The whole narrative unfolds in just a single room while being in close proximity to its subjects. For a conversation happening between two gay lovers, the film never loses its authenticity while touching several topics that often remain unspoken.  They cuddle, smile and share the joy of merely being there. Both of them just want to have a good time.  And they're so happy just to be with one another that the intercourse goes on like a breezy chat on any given day.

These 20-somethings do not share even a hint of stress or burden about any kind of repercussions. They seem aware that it's ‘their' moment where they will be completely devoted to each other. This moment is when they submit to each other to fulfill physical intimacy. The question doesn't even linger what this sexual act means for either of them.
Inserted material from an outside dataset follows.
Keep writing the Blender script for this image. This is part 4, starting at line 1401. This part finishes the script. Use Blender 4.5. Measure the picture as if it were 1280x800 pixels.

The film, although largely about their intercourse, isn't obscene in any way. The credit goes to the writing that is so casual yet cerebral while giving an insight into their power dynamic. Even their positions during this part and the choices they make share something deeper about their personalities. While one of them is just as fine in giving the pleasure to his partner, the other one would always prefer a position where he's the dominant one. These seemingly immaterial aspects would escape just as easily if not observed with the required intimacy. Ori Aharon seems to understand not just how it works in reality but the way it needs to be brought to the screen.

The film focuses on individual pleasure over any kind of stigma. It places the romanticism and cynicism between these two lovers in a setting where the only thoughts they would have will somehow be just about their relationship.  While the script is able to evoke the pathos, it is the sensible lead performances by Omi Laron and Chen Hefetz that make it memorable. Especially Chen Hefetz, who brings the vulnerability that creeps up when we would least expect it. The lack of score makes the sounds, even more, reverberating where even a breath can convey more than any words can.

‘Rubber Dolphin' doesn't fake its naturalism and as a result, works as a poignant ode about the shackles towards building a relationship.